I'm not here to play apologist for the reputation MBAs have earned in the tech world. A lot of it has been deserved. At the same time, a lot of it is no longer as fair or accurate an assessment as it once was.


It's an HN thing. You just have to ignore it - it's based on ignorance not malice.

I'm an "MBA type" running a very early-stage startup and I am only too painfully aware that cold-calling is the way forward to get our first few hundred sales. Somehow we spend so much time reading about digital marketing, and optimising this sign-up flow, and A:B testing this and that, that we forget that a significant number of users can be persuaded to use your product just by being compelling and enthusiastic.


Pure "cold calling" isn't the only way (but I've been there too) predictablerevenue.com/book changed the course of my first company by helping us fail faster. We built some internal tools to support the 'Cold Calling 2.0' process he lays out in the book and when we realized our product wasn't sellable, we pivoted our company around the tools we built.

6 months in, we're doing more revenue each month than we did all of last year.


I was going to say, the other source I find really good at the moment is http://saastr.com/, but I now see they are the same author. Thanks for linking - I'll check that book out. I'll be the 1st to admit I need all the help I can get to teach myself to be good at sales.


Because to us developers, we've seen a lot of business folks who just don't get what it is we do. Unrealistic expectations, no concept of technical debt, endless pushes for solid deadlines despite being told things won't happen on those dates, no understanding of what it takes to scale things past a certain level, etc, etc, etc.

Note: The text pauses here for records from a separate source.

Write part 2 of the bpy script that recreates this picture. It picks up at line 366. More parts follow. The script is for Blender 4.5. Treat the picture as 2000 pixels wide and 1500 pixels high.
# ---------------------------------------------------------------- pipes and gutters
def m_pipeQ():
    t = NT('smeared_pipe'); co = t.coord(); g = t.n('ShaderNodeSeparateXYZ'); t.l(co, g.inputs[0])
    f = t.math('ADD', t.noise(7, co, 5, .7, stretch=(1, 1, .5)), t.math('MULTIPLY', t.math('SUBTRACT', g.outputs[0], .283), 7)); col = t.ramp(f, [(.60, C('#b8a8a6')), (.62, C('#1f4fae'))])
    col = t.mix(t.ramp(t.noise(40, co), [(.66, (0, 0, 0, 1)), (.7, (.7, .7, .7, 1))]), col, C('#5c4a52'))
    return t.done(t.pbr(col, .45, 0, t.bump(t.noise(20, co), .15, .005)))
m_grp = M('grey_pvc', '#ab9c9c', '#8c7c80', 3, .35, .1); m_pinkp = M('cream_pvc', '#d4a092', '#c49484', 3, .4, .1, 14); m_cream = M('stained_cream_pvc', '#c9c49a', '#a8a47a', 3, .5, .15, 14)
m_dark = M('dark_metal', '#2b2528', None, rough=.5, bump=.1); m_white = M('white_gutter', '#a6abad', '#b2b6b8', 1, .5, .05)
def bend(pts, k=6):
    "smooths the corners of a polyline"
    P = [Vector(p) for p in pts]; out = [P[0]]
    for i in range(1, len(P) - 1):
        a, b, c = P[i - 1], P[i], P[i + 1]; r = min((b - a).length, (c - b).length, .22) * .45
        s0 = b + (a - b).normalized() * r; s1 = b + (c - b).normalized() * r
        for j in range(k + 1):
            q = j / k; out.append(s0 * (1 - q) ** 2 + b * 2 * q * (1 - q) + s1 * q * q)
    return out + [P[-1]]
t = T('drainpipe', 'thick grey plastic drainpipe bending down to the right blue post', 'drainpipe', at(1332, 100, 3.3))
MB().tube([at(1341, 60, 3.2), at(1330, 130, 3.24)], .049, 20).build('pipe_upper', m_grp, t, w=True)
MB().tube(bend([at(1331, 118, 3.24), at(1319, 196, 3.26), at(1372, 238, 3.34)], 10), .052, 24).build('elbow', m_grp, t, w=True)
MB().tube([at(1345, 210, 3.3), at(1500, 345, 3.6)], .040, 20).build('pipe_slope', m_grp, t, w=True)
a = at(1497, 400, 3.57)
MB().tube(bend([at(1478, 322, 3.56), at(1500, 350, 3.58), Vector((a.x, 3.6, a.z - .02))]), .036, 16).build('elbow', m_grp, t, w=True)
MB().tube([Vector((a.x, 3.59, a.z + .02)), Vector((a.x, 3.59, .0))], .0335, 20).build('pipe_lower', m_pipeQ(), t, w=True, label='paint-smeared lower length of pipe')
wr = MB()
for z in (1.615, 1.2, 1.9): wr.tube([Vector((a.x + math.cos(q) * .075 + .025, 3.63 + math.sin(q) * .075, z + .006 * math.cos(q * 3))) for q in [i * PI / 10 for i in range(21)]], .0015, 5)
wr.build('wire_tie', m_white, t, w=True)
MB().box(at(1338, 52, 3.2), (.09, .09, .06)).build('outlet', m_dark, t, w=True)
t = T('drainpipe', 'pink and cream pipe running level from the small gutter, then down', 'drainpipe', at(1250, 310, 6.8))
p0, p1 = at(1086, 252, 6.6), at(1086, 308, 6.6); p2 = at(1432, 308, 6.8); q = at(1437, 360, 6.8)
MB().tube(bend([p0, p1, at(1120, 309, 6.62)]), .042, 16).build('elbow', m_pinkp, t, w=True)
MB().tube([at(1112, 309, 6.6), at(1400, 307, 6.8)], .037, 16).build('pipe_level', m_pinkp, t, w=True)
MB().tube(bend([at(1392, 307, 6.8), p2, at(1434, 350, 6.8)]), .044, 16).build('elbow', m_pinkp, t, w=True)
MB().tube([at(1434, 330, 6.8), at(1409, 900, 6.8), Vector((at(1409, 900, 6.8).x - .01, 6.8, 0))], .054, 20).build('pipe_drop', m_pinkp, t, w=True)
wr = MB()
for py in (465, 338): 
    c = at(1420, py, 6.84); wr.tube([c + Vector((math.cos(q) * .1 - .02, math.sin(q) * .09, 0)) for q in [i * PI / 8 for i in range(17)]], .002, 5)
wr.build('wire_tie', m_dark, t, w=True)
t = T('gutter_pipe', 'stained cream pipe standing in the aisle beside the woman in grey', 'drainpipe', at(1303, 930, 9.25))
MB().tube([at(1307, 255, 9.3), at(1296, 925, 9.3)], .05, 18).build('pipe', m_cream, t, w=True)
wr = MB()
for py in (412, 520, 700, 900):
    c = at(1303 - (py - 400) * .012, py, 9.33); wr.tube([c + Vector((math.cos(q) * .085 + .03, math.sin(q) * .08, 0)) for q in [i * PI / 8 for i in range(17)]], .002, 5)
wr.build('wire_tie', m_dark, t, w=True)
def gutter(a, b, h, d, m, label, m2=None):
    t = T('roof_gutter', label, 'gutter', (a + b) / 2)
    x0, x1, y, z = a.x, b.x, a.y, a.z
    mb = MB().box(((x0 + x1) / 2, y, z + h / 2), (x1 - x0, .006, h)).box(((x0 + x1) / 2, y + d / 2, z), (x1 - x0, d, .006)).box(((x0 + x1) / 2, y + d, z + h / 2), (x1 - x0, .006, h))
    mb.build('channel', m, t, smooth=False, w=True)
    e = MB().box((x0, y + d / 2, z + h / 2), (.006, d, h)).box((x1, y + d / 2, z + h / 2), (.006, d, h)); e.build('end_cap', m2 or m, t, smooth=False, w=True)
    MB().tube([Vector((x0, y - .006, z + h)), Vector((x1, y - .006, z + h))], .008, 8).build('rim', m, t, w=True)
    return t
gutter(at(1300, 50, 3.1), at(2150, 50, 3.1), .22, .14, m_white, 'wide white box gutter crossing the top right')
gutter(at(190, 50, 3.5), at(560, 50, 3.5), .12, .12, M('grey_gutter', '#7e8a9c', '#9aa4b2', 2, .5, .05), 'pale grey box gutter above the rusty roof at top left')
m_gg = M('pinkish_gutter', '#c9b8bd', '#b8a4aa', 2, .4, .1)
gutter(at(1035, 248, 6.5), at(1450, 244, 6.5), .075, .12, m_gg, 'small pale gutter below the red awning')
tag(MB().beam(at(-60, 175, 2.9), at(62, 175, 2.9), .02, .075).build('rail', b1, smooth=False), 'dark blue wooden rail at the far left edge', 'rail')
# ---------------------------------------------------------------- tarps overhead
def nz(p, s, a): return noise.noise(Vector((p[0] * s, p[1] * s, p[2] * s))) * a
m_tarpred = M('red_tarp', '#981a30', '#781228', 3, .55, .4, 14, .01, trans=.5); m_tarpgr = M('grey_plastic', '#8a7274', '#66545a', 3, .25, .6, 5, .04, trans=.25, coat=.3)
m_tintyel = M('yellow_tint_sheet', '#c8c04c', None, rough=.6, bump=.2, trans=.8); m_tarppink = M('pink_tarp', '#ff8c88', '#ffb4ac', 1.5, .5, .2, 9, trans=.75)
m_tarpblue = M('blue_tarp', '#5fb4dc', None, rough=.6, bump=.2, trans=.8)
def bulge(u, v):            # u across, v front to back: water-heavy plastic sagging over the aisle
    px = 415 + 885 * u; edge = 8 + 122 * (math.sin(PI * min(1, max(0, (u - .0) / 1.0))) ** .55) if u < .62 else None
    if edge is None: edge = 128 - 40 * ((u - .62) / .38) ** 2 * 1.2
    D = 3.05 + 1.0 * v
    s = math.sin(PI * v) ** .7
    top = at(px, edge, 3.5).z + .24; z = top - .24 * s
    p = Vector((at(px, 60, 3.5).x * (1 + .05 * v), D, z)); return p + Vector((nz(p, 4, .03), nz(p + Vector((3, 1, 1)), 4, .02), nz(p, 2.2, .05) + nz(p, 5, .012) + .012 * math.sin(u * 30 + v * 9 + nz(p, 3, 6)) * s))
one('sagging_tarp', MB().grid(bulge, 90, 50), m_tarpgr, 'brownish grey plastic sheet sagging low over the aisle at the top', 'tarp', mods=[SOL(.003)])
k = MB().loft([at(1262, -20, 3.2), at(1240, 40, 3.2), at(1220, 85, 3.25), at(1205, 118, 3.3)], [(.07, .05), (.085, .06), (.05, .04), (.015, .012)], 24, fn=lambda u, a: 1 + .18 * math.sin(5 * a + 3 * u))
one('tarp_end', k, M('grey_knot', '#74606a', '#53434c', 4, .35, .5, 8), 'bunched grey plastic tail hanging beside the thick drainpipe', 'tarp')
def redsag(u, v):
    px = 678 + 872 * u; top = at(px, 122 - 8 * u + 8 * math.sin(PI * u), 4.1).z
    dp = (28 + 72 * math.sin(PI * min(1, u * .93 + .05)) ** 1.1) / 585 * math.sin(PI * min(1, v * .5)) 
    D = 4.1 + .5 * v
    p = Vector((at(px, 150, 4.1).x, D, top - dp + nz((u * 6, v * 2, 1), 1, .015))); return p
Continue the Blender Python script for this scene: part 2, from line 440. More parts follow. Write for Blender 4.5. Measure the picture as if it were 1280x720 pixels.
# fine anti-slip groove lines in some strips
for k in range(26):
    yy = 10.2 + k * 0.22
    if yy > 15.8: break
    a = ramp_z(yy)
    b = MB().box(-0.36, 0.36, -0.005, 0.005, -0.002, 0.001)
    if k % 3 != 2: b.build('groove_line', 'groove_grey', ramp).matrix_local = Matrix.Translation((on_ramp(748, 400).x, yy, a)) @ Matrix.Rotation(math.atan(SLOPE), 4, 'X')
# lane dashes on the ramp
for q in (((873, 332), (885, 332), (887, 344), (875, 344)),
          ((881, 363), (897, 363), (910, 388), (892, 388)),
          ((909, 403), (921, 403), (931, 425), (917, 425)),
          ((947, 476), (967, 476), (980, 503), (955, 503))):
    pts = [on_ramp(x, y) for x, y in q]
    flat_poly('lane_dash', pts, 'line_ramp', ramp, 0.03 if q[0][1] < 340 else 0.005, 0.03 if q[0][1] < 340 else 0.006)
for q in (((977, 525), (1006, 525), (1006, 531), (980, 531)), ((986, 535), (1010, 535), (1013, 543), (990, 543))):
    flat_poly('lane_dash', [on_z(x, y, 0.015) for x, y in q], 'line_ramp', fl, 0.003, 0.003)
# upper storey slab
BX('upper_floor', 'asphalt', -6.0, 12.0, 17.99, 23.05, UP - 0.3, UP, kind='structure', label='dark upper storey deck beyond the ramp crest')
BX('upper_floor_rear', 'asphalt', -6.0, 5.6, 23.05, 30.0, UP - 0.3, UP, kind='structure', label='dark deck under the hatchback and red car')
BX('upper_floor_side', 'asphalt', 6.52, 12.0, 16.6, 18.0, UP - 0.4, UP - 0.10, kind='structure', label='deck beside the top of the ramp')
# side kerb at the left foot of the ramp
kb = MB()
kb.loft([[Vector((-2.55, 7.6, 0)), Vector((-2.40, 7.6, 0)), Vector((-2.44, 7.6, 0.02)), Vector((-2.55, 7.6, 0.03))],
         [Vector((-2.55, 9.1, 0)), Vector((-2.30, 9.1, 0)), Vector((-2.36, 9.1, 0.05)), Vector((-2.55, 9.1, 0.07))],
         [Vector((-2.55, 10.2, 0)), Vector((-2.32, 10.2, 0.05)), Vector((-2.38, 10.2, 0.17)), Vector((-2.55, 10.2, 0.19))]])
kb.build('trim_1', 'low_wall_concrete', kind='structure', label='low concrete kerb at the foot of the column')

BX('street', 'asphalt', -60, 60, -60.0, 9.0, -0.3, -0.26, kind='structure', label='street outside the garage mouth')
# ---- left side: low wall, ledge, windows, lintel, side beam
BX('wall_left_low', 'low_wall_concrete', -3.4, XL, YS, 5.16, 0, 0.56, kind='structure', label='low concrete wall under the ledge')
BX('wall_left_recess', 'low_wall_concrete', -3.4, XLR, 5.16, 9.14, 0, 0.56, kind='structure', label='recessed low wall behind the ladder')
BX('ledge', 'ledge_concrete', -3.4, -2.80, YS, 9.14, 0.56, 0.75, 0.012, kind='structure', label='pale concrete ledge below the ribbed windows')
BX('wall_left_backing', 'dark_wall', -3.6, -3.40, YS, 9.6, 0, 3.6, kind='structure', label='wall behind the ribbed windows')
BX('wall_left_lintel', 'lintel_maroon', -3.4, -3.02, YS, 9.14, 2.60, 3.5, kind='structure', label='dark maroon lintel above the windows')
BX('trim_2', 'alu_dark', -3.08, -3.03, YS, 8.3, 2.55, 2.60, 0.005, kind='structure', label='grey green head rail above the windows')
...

If you're an MBA with a CS degree, or even simply someone who has actually done your share of boots on the ground dev work, this attitude probably doesn't apply to you. MBAs have a perception, rightfully so I think, of not really understanding what happens to turn all of their great ideas into working software. There's also nothing like company wide (or god forbid, external) emails promising features by a specific date without having consulted developers on timelines, or worse, having consulted them on the timeline without taking into consideration that it requires moving everything else they're working on down the line to meet that deadline. "Oh, it's just adding a textbox here, plugging it into a formula, and spitting it out over here here and here, how hard can it be? An hour tops."


That wasn't an insult. That was an empirically observed fact. The people who have told me not to bother cold-calling have tended to be MBAs.


Doesn't that make it an anecdote then, rather than a fact?


Hey, i am not an MBA, but working on my start up, i feel there is a NEED for some formal business training. I mean there are so many businees things I am trying to figure out and i feel I can't be the only one doing this. They must have come up with formal standardized processes for this now. And i am sure they teach you all that stuff during an MBA


That dude always gives really bland, re-read advice (lol at his jaw-dropping at some random cold-calling people, sounds super privileged to me, and he always insults folks while he's at it). King of the Aspies here at HN.


I considered doing an MBA once, and see the value. The issue is not MBA's per se, but that there are a bunch of people taking MBA courses, especially at lower tier schools, that are essentially all about hustle without any underlying substance. Think the pointy haired boss from Dilbert.


First time I've heard the pointy haired boss was essentially all about hustle.